Repeat the records word for word, excluding any picture.

>> BEGIN Given data

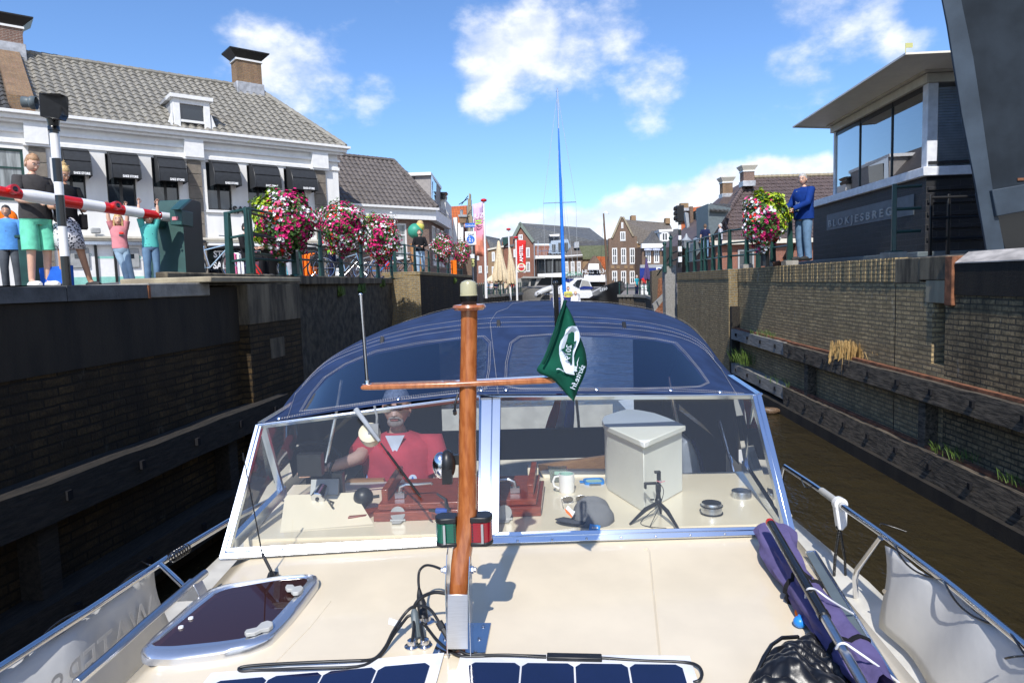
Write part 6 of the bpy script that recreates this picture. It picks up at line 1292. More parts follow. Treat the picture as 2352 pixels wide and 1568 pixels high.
# navigation lights
m,nt,b=_new('lens_green'); b.inputs['Base Color'].default_value=(.0,.10,.06,1); b.inputs['Roughness'].default_value=.12; b.inputs['Coat Weight'].default_value=.6
m,nt,b=_new('lens_red'); b.inputs['Base Color'].default_value=(.26,.0,.012,1); b.inputs['Roughness'].default_value=.12; b.inputs['Coat Weight'].default_value=.6
for s,(u0,u1,v0,v1),cl_ in((-1,(1001,1048,1185,1252),'lens_green'),(1,(1082,1131,1182,1250),'lens_red')):
    p0=Mp(u0,v1,.02); p1=Mp(u1,v0,.02); c=(p0+p1)/2; w2=(p1.x-p0.x)/2; h2=(p1.z-p0.z)/2; out=s
    def D_(sc,z0,z1): # D-shaped outline: flat towards the mast, round outwards
        pts=[V((-out*w2*sc,w2*.8,0)),V((-out*w2*sc,-w2*.9*sc,0))]+[V((out*w2*sc*math.cos(a),-w2*.9*sc+ (w2*1.7*sc)*(a+1.2)/2.4*1.0,0)) if 0 else V((out*w2*(.25+.75*math.cos(a))*sc,w2*1.0*math.sin(a)*sc,0)) for a in [(-1.45+2.9*i/8) for i in range(9)]]
        return [c+q+V((0,.01,z0)) for q in pts],V((0,0,z1-z0))
    mb=MB('black_plastic'); mb.prism(*D_(1.,h2*.62,h2)); mb.prism(*D_(1.,-h2,-h2*.72)); mb.box(c+V((-out*w2*.45,.01,0)),(w2*1.0,w2*1.7,h2*1.8)); o=mb.build('navigation_light',MA,bevel=.003)
    mb=MB(cl_); mb.prism(*D_(.93,-h2*.71,h2*.61)); 
    for k in range(7): mb.prism(*D_(.95,-h2*.66+k*h2*.19,-h2*.62+k*h2*.19))
    mb.build('lens',o,smooth=60); mb=MB('grey_paint'); mb.box(c+V((out*w2*.08,-w2*.88,-h2*.05)),(w2*.2,.006,h2*1.3)); mb.build('reflector',o)
c=Mp(1019,1066,.02); mb=MB('steel'); mb.ball(c+V((-.008,-.005,0)),(.026,.026,.040),18,12); mb.use('black_plastic'); mb.ball(c+V((.012,-.003,.0)),(.025,.034,.046),18,12); mb.box(c+V((.012,-.02,-.03)),(.03,.03,.045)); mb.box(c+V((.035,.01,.012)),(.03,.02,.03)); mb.build('horn',MA)
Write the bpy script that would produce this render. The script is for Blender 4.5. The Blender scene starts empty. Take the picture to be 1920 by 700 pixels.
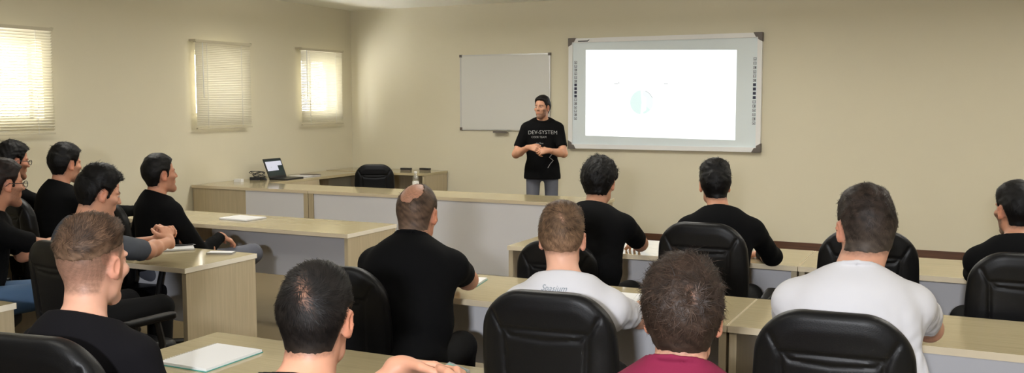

>> END Given data

Solution for this exercise:
Write part 6 of the bpy script that recreates this picture. It picks up at line 1292. More parts follow. Treat the picture as 2352 pixels wide and 1568 pixels high.
# navigation lights
m,nt,b=_new('lens_green'); b.inputs['Base Color'].default_value=(.0,.10,.06,1); b.inputs['Roughness'].default_value=.12; b.inputs['Coat Weight'].default_value=.6
m,nt,b=_new('lens_red'); b.inputs['Base Color'].default_value=(.26,.0,.012,1); b.inputs['Roughness'].default_value=.12; b.inputs['Coat Weight'].default_value=.6
for s,(u0,u1,v0,v1),cl_ in((-1,(1001,1048,1185,1252),'lens_green'),(1,(1082,1131,1182,1250),'lens_red')):
    p0=Mp(u0,v1,.02); p1=Mp(u1,v0,.02); c=(p0+p1)/2; w2=(p1.x-p0.x)/2; h2=(p1.z-p0.z)/2; out=s
    def D_(sc,z0,z1): # D-shaped outline: flat towards the mast, round outwards
        pts=[V((-out*w2*sc,w2*.8,0)),V((-out*w2*sc,-w2*.9*sc,0))]+[V((out*w2*sc*math.cos(a),-w2*.9*sc+ (w2*1.7*sc)*(a+1.2)/2.4*1.0,0)) if 0 else V((out*w2*(.25+.75*math.cos(a))*sc,w2*1.0*math.sin(a)*sc,0)) for a in [(-1.45+2.9*i/8) for i in range(9)]]
        return [c+q+V((0,.01,z0)) for q in pts],V((0,0,z1-z0))
    mb=MB('black_plastic'); mb.prism(*D_(1.,h2*.62,h2)); mb.prism(*D_(1.,-h2,-h2*.72)); mb.box(c+V((-out*w2*.45,.01,0)),(w2*1.0,w2*1.7,h2*1.8)); o=mb.build('navigation_light',MA,bevel=.003)
    mb=MB(cl_); mb.prism(*D_(.93,-h2*.71,h2*.61)); 
    for k in range(7): mb.prism(*D_(.95,-h2*.66+k*h2*.19,-h2*.62+k*h2*.19))
    mb.build('lens',o,smooth=60); mb=MB('grey_paint'); mb.box(c+V((out*w2*.08,-w2*.88,-h2*.05)),(w2*.2,.006,h2*1.3)); mb.build('reflector',o)
c=Mp(1019,1066,.02); mb=MB('steel'); mb.ball(c+V((-.008,-.005,0)),(.026,.026,.040),18,12); mb.use('black_plastic'); mb.ball(c+V((.012,-.003,.0)),(.025,.034,.046),18,12); mb.box(c+V((.012,-.02,-.03)),(.03,.03,.045)); mb.box(c+V((.035,.01,.012)),(.03,.02,.03)); mb.build('horn',MA)
Write the bpy script that would produce this render. The script is for Blender 4.5. The Blender scene starts empty. Take the picture to be 1920 by 700 pixels.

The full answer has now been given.